PROBLEM: Strip the pictures and reproduce the rest of the listing exactly.

DATA SECTION:
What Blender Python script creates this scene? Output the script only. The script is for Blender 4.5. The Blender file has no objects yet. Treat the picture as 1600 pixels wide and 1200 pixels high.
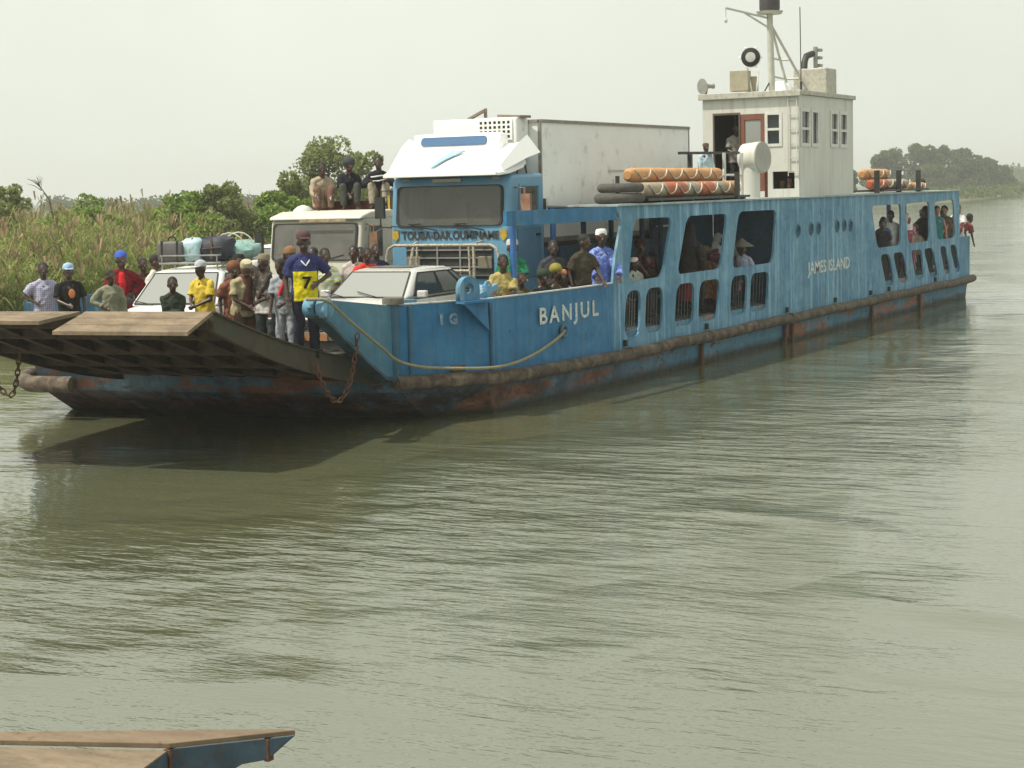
# car ferry on a hazy river
EXPOSURE, WSTR, SUNSTR, HAZE = 0.6, .10, 3.0, .0007
WROUGH, WIOR, WAVE, CALM, AMP = (.04, .10, .10), 2.45, 1.0, (.5, 3.8, .15, 4.2, 8.5, .14), (.16, .10, .016, .018)
import bpy, bmesh, math, random
import numpy as np
from mathutils import Vector, Matrix
S = bpy.context.scene
COL = S.collection
R = math.radians
V = Vector
PI = math.pi

# ------------------------------------------------------------------ camera, world, sun, exposure
# metres: X runs along the ferry from bow to stern, Y across it (0 = near side), Z up, water at z = 0
cd = bpy.data.cameras.new('camera'); cam = bpy.data.objects.new('camera', cd); COL.objects.link(cam)
cd.sensor_width = 36; cd.lens = 2818 / 1600 * 36; cd.clip_start = .1; cd.clip_end = 9000
CAM = V((-22.7, -14.2, 3.7))
_a, _p, _r = R(28.2), R(6.1), R(1.4)
_F = V((math.cos(_a), math.sin(_a), 0)); _R = V((math.sin(_a), -math.cos(_a), 0)); _U = V((0, 0, 1))
_Fp = _F * math.cos(_p) - _U * math.sin(_p); _Up = _U * math.cos(_p) + _F * math.sin(_p)
_R2 = _R * math.cos(_r) - _Up * math.sin(_r); _U2 = _Up * math.cos(_r) + _R * math.sin(_r)
cam.matrix_world = Matrix(((_R2.x, _U2.x, -_Fp.x, CAM.x), (_R2.y, _U2.y, -_Fp.y, CAM.y), (_R2.z, _U2.z, -_Fp.z, CAM.z), (0, 0, 0, 1)))
S.camera = cam
S.view_settings.view_transform = 'Standard'; S.view_settings.look = 'None'; S.view_settings.gamma = 1
S.view_settings.exposure = EXPOSURE
SUN_EL, SUN_AZ = R(60), R(138)         # azimuth measured from +X towards +Y
wd = bpy.data.worlds.new('World'); S.world = wd; wd.use_nodes = True
nt = wd.node_tree; nt.nodes.clear()
def wn(t, **k):
    n = nt.nodes.new(t)
    for a, b in k.items(): setattr(n, a, b)
    return n
sky = wn('ShaderNodeTexSky', sky_type='NISHITA', sun_disc=False, sun_elevation=SUN_EL, sun_rotation=PI / 2 - SUN_AZ,
         air_density=1.2, dust_density=9.0, ozone_density=1.0, altitude=0)
# a milky, almost colourless haze sky with a faint smudge of smoke in it
hz = wn('ShaderNodeMixRGB', blend_type='MIX'); hz.inputs[0].default_value = .78
hz.inputs[2].default_value = (7.6, 7.95, 7.0, 1)
tc = wn('ShaderNodeTexCoord'); nz = wn('ShaderNodeTexNoise'); nz.inputs['Scale'].default_value = 2.6; nz.inputs['Detail'].default_value = 4
rmp = wn('ShaderNodeMapRange'); rmp.inputs[1].default_value = .3; rmp.inputs[2].default_value = .75; rmp.inputs[3].default_value = .86; rmp.inputs[4].default_value = 1.02
mul = wn('ShaderNodeMixRGB', blend_type='MULTIPLY'); mul.inputs[0].default_value = 1
bg = wn('ShaderNodeBackground'); bg.inputs[1].default_value = WSTR; wo = wn('ShaderNodeOutputWorld')
L = nt.links.new
L(sky.outputs[0], hz.inputs[1]); L(tc.outputs['Generated'], nz.inputs['Vector']); L(nz.outputs['Fac'], rmp.inputs[0])
L(hz.outputs[0], mul.inputs[1]); L(rmp.outputs[0], mul.inputs[2]); L(mul.outputs[0], bg.inputs[0]); L(bg.outputs[0], wo.inputs[0])
sl = bpy.data.lights.new('sun', 'SUN'); so = bpy.data.objects.new('sun', sl); COL.objects.link(so)
sl.energy = SUNSTR; sl.angle = R(1.6); sl.color = (1, .95, .86)
_sd = V((math.cos(SUN_EL) * math.cos(SUN_AZ), math.cos(SUN_EL) * math.sin(SUN_AZ), math.sin(SUN_EL)))
so.rotation_euler = (-_sd).to_track_quat('-Z', 'Y').to_euler()
S.cycles.max_bounces = 6; S.cycles.volume_bounces = 0; S.cycles.transparent_max_bounces = 8
S.cycles.diffuse_bounces = 3; S.cycles.glossy_bounces = 4
S.cycles.use_denoising = True
S.cycles.sample_clamp_indirect = 6

# ------------------------------------------------------------------ materials
MATS = {}
class N:
    """tiny node-graph helper"""
    def __init__(s, name):
        s.m = bpy.data.materials.new(name); s.m.use_nodes = True; s.t = s.m.node_tree
        s.b = s.t.nodes['Principled BSDF']; s.out = s.t.nodes['Material Output']
    def n(s, t, **k):
        x = s.t.nodes.new(t)
        for a, b in k.items(): setattr(x, a, b)
        return x
    def l(s, a, b): s.t.links.new(a, b)
    def coord(s, kind='Object', scale=(1, 1, 1)):
        c = s.n('ShaderNodeTexCoord'); m = s.n('ShaderNodeMapping'); m.inputs['Scale'].default_value = scale
        s.l(c.outputs[kind], m.inputs['Vector']); return m.outputs[0]
    def noise(s, vec, scale, detail=4, rough=.6):
        x = s.n('ShaderNodeTexNoise'); x.inputs['Scale'].default_value = scale; x.inputs['Detail'].default_value = detail
        x.inputs['Roughness'].default_value = rough; s.l(vec, x.inputs['Vector']); return x.outputs['Fac']
    def rng(s, f, a, b, c=0., d=1.):
        x = s.n('ShaderNodeMapRange'); 
        for i, v in enumerate((a, b, c, d)): x.inputs[i + 1].default_value = v
        s.l(f, x.inputs[0]); return x.outputs[0]
    def math(s, op, a, b):
        x = s.n('ShaderNodeMath', operation=op)
        for i, v in enumerate((a, b)):
            if isinstance(v, (int, float)): x.inputs[i].default_value = v
            else: s.l(v, x.inputs[i])
        return x.outputs[0]
    def mix(s, f, a, b, mode='MIX'):
        x = s.n('ShaderNodeMixRGB', blend_type=mode)
        for i, v in enumerate((f, a, b)):
            if isinstance(v, (int, float)): x.inputs[i].default_value = v
            elif isinstance(v, tuple): x.inputs[i].default_value = (*v[:3], 1)
            else: s.l(v, x.inputs[i])
        return x.outputs[0]
    def bump(s, h, strength=.3, dist=.02):
        x = s.n('ShaderNodeBump'); x.inputs['Strength'].default_value = strength; x.inputs['Distance'].default_value = dist
        s.l(h, x.inputs['Height']); s.l(x.outputs[0], s.b.inputs['Normal'])
    def col(s, c):
        if isinstance(c, tuple): s.b.inputs['Base Color'].default_value = (*c[:3], 1)
        else: s.l(c, s.b.inputs['Base Color'])
    def rough(s, v):
        if isinstance(v, (int, float)): s.b.inputs['Roughness'].default_value = v
        else: s.l(v, s.b.inputs['Roughness'])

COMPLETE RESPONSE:
What Blender Python script creates this scene? Output the script only. The script is for Blender 4.5. The Blender file has no objects yet. Treat the picture as 1600 pixels wide and 1200 pixels high.
# car ferry on a hazy river
EXPOSURE, WSTR, SUNSTR, HAZE = 0.6, .10, 3.0, .0007
WROUGH, WIOR, WAVE, CALM, AMP = (.04, .10, .10), 2.45, 1.0, (.5, 3.8, .15, 4.2, 8.5, .14), (.16, .10, .016, .018)
import bpy, bmesh, math, random
import numpy as np
from mathutils import Vector, Matrix
S = bpy.context.scene
COL = S.collection
R = math.radians
V = Vector
PI = math.pi

# ------------------------------------------------------------------ camera, world, sun, exposure
# metres: X runs along the ferry from bow to stern, Y across it (0 = near side), Z up, water at z = 0
cd = bpy.data.cameras.new('camera'); cam = bpy.data.objects.new('camera', cd); COL.objects.link(cam)
cd.sensor_width = 36; cd.lens = 2818 / 1600 * 36; cd.clip_start = .1; cd.clip_end = 9000
CAM = V((-22.7, -14.2, 3.7))
_a, _p, _r = R(28.2), R(6.1), R(1.4)
_F = V((math.cos(_a), math.sin(_a), 0)); _R = V((math.sin(_a), -math.cos(_a), 0)); _U = V((0, 0, 1))
_Fp = _F * math.cos(_p) - _U * math.sin(_p); _Up = _U * math.cos(_p) + _F * math.sin(_p)
_R2 = _R * math.cos(_r) - _Up * math.sin(_r); _U2 = _Up * math.cos(_r) + _R * math.sin(_r)
cam.matrix_world = Matrix(((_R2.x, _U2.x, -_Fp.x, CAM.x), (_R2.y, _U2.y, -_Fp.y, CAM.y), (_R2.z, _U2.z, -_Fp.z, CAM.z), (0, 0, 0, 1)))
S.camera = cam
S.view_settings.view_transform = 'Standard'; S.view_settings.look = 'None'; S.view_settings.gamma = 1
S.view_settings.exposure = EXPOSURE
SUN_EL, SUN_AZ = R(60), R(138)         # azimuth measured from +X towards +Y
wd = bpy.data.worlds.new('World'); S.world = wd; wd.use_nodes = True
nt = wd.node_tree; nt.nodes.clear()
def wn(t, **k):
    n = nt.nodes.new(t)
    for a, b in k.items(): setattr(n, a, b)
    return n
sky = wn('ShaderNodeTexSky', sky_type='NISHITA', sun_disc=False, sun_elevation=SUN_EL, sun_rotation=PI / 2 - SUN_AZ,
         air_density=1.2, dust_density=9.0, ozone_density=1.0, altitude=0)
# a milky, almost colourless haze sky with a faint smudge of smoke in it
hz = wn('ShaderNodeMixRGB', blend_type='MIX'); hz.inputs[0].default_value = .78
hz.inputs[2].default_value = (7.6, 7.95, 7.0, 1)
tc = wn('ShaderNodeTexCoord'); nz = wn('ShaderNodeTexNoise'); nz.inputs['Scale'].default_value = 2.6; nz.inputs['Detail'].default_value = 4
rmp = wn('ShaderNodeMapRange'); rmp.inputs[1].default_value = .3; rmp.inputs[2].default_value = .75; rmp.inputs[3].default_value = .86; rmp.inputs[4].default_value = 1.02
mul = wn('ShaderNodeMixRGB', blend_type='MULTIPLY'); mul.inputs[0].default_value = 1
bg = wn('ShaderNodeBackground'); bg.inputs[1].default_value = WSTR; wo = wn('ShaderNodeOutputWorld')
L = nt.links.new
L(sky.outputs[0], hz.inputs[1]); L(tc.outputs['Generated'], nz.inputs['Vector']); L(nz.outputs['Fac'], rmp.inputs[0])
L(hz.outputs[0], mul.inputs[1]); L(rmp.outputs[0], mul.inputs[2]); L(mul.outputs[0], bg.inputs[0]); L(bg.outputs[0], wo.inputs[0])
sl = bpy.data.lights.new('sun', 'SUN'); so = bpy.data.objects.new('sun', sl); COL.objects.link(so)
sl.energy = SUNSTR; sl.angle = R(1.6); sl.color = (1, .95, .86)
_sd = V((math.cos(SUN_EL) * math.cos(SUN_AZ), math.cos(SUN_EL) * math.sin(SUN_AZ), math.sin(SUN_EL)))
so.rotation_euler = (-_sd).to_track_quat('-Z', 'Y').to_euler()
S.cycles.max_bounces = 6; S.cycles.volume_bounces = 0; S.cycles.transparent_max_bounces = 8
S.cycles.diffuse_bounces = 3; S.cycles.glossy_bounces = 4
S.cycles.use_denoising = True
S.cycles.sample_clamp_indirect = 6

# ------------------------------------------------------------------ materials
MATS = {}
class N:
    """tiny node-graph helper"""
    def __init__(s, name):
        s.m = bpy.data.materials.new(name); s.m.use_nodes = True; s.t = s.m.node_tree
        s.b = s.t.nodes['Principled BSDF']; s.out = s.t.nodes['Material Output']
    def n(s, t, **k):
        x = s.t.nodes.new(t)
        for a, b in k.items(): setattr(x, a, b)
        return x
    def l(s, a, b): s.t.links.new(a, b)
    def coord(s, kind='Object', scale=(1, 1, 1)):
        c = s.n('ShaderNodeTexCoord'); m = s.n('ShaderNodeMapping'); m.inputs['Scale'].default_value = scale
        s.l(c.outputs[kind], m.inputs['Vector']); return m.outputs[0]
    def noise(s, vec, scale, detail=4, rough=.6):
        x = s.n('ShaderNodeTexNoise'); x.inputs['Scale'].default_value = scale; x.inputs['Detail'].default_value = detail
        x.inputs['Roughness'].default_value = rough; s.l(vec, x.inputs['Vector']); return x.outputs['Fac']
    def rng(s, f, a, b, c=0., d=1.):
        x = s.n('ShaderNodeMapRange'); 
        for i, v in enumerate((a, b, c, d)): x.inputs[i + 1].default_value = v
        s.l(f, x.inputs[0]); return x.outputs[0]
    def math(s, op, a, b):
        x = s.n('ShaderNodeMath', operation=op)
        for i, v in enumerate((a, b)):
            if isinstance(v, (int, float)): x.inputs[i].default_value = v
            else: s.l(v, x.inputs[i])
        return x.outputs[0]
    def mix(s, f, a, b, mode='MIX'):
        x = s.n('ShaderNodeMixRGB', blend_type=mode)
        for i, v in enumerate((f, a, b)):
            if isinstance(v, (int, float)): x.inputs[i].default_value = v
            elif isinstance(v, tuple): x.inputs[i].default_value = (*v[:3], 1)
            else: s.l(v, x.inputs[i])
        return x.outputs[0]
    def bump(s, h, strength=.3, dist=.02):
        x = s.n('ShaderNodeBump'); x.inputs['Strength'].default_value = strength; x.inputs['Distance'].default_value = dist
        s.l(h, x.inputs['Height']); s.l(x.outputs[0], s.b.inputs['Normal'])
    def col(s, c):
        if isinstance(c, tuple): s.b.inputs['Base Color'].default_value = (*c[:3], 1)
        else: s.l(c, s.b.inputs['Base Color'])
    def rough(s, v):
        if isinstance(v, (int, float)): s.b.inputs['Roughness'].default_value = v
        else: s.l(v, s.b.inputs['Roughness'])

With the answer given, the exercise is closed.